Start Records supplied

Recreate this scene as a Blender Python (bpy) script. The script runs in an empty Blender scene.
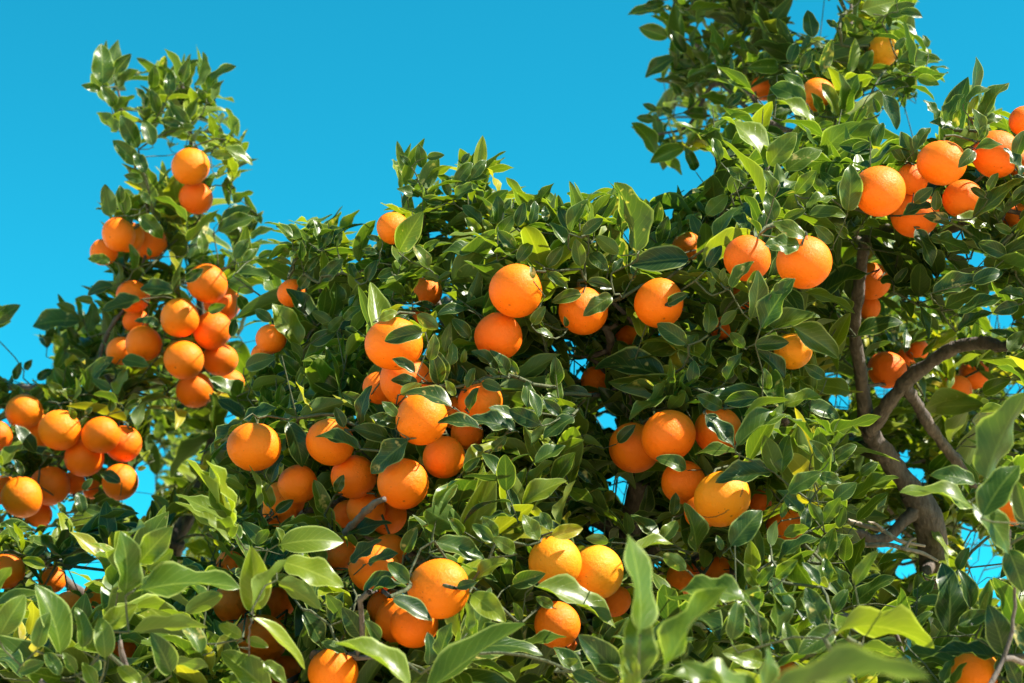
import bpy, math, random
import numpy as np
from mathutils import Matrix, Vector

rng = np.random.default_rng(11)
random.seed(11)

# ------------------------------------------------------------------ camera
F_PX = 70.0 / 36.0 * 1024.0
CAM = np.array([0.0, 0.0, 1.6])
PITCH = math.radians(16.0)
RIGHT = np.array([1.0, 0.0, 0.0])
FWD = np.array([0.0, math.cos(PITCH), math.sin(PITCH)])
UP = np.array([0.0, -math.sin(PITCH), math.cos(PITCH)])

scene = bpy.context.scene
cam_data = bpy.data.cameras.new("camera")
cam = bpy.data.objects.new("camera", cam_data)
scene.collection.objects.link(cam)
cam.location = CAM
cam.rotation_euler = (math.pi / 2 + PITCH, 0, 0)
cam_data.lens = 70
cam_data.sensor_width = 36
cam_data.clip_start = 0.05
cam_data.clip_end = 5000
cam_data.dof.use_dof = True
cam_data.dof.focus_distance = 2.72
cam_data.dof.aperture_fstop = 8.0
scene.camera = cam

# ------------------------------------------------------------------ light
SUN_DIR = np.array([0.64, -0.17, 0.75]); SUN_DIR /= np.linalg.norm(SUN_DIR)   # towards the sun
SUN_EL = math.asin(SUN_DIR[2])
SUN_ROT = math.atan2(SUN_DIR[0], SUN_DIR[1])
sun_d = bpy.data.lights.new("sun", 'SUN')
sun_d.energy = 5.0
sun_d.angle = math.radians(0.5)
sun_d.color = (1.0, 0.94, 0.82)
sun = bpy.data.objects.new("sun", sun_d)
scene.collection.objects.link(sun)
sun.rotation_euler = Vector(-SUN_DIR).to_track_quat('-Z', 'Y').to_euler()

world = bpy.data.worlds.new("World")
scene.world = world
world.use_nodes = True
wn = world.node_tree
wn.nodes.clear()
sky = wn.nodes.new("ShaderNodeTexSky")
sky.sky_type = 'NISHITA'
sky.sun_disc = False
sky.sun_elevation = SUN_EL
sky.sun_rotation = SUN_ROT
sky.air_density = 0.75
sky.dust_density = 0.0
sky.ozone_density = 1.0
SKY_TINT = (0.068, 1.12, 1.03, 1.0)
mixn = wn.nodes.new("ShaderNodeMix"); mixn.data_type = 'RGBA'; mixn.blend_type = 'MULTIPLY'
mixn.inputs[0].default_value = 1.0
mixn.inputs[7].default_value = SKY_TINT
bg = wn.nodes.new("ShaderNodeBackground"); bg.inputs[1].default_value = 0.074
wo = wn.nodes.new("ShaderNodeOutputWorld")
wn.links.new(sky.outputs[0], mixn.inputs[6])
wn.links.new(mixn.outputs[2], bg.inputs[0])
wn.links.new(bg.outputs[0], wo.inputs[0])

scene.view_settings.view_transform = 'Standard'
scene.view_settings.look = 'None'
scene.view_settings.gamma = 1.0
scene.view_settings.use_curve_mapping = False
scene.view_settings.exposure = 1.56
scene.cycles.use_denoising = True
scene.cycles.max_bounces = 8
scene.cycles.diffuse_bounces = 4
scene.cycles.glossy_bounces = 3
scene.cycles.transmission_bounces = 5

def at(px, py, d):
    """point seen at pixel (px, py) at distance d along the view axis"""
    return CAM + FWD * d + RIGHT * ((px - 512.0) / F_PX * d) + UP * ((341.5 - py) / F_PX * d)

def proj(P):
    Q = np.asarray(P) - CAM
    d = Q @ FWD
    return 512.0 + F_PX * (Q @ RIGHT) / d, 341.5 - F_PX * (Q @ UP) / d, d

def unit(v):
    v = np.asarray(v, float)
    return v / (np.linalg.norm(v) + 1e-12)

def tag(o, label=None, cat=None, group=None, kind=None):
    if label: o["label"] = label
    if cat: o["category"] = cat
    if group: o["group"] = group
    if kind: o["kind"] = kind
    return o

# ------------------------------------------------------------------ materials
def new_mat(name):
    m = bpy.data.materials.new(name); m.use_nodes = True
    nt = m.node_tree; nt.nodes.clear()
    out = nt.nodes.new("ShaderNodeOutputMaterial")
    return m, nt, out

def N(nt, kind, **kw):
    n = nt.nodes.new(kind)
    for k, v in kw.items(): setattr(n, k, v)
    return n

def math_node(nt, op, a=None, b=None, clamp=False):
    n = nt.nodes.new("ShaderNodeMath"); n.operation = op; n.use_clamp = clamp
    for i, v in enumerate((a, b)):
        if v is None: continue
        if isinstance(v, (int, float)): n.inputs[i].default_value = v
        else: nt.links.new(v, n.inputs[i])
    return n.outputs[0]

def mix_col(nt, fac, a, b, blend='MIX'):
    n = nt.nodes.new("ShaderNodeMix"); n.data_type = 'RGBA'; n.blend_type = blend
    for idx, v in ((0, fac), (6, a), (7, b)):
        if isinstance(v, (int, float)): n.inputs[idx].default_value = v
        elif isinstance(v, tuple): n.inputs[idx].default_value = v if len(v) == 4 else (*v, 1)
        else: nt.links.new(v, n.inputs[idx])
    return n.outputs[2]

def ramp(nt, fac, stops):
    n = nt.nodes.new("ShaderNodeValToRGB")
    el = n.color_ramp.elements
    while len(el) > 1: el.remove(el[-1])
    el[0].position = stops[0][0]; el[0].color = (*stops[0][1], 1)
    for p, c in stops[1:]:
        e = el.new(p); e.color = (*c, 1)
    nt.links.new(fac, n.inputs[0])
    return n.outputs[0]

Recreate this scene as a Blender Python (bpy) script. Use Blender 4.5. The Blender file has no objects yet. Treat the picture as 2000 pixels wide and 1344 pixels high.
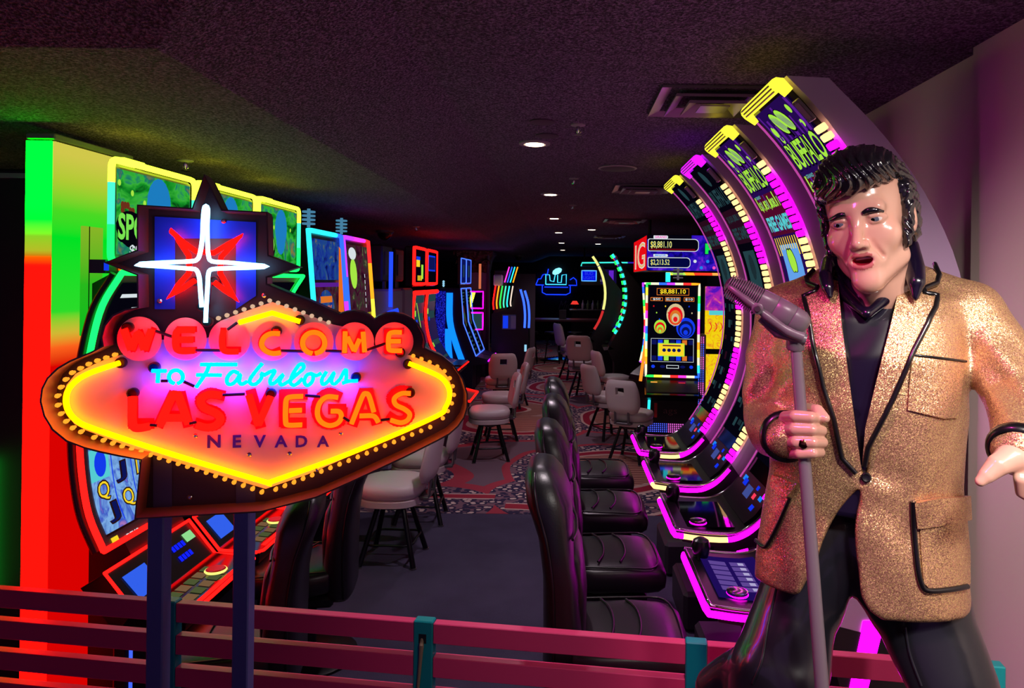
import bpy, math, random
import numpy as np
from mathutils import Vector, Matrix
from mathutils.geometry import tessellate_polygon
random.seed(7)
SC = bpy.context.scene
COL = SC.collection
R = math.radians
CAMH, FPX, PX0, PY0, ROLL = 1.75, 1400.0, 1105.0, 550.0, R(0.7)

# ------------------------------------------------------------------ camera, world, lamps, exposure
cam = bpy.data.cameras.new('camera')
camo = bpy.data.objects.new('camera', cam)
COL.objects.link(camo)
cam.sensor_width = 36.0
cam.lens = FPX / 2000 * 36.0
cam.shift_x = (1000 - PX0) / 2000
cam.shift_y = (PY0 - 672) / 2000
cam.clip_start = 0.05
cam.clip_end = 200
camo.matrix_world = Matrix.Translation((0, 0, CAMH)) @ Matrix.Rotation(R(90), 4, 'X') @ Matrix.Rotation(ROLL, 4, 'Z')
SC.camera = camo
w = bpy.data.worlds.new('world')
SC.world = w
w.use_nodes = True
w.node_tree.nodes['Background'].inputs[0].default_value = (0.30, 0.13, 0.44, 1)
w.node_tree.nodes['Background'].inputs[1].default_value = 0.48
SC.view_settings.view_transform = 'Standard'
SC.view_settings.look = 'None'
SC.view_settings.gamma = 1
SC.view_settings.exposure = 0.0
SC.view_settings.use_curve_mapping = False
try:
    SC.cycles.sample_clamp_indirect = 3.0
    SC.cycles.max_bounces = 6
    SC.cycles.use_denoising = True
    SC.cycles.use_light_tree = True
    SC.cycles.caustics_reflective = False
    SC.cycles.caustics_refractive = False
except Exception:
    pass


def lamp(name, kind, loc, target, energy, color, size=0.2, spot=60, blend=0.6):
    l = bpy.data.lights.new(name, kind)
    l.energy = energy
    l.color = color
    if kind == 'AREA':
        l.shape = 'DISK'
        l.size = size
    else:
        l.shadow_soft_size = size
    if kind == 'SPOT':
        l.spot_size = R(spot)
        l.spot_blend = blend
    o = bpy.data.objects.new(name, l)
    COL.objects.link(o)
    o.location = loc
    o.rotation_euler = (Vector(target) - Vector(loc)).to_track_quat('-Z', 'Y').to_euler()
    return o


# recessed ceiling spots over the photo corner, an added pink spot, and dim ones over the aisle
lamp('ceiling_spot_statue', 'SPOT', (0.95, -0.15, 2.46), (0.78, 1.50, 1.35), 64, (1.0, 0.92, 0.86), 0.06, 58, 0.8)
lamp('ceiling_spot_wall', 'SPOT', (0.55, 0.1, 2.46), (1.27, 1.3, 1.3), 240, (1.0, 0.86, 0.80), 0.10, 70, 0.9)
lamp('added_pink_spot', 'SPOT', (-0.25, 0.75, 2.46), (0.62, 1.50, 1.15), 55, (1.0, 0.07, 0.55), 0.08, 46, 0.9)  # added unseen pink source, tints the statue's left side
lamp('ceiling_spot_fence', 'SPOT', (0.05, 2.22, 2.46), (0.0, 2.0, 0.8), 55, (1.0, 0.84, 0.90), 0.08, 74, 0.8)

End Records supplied

▶ [Request]
Everything from the first line of the listing above through the line that contains "random.seed(11)" is to be restated word for word, minus the pictures.

▶ [Reply]
Recreate this scene as a Blender Python (bpy) script. The script runs in an empty Blender scene.
import bpy, math, random
import numpy as np
from mathutils import Matrix, Vector

rng = np.random.default_rng(11)
random.seed(11)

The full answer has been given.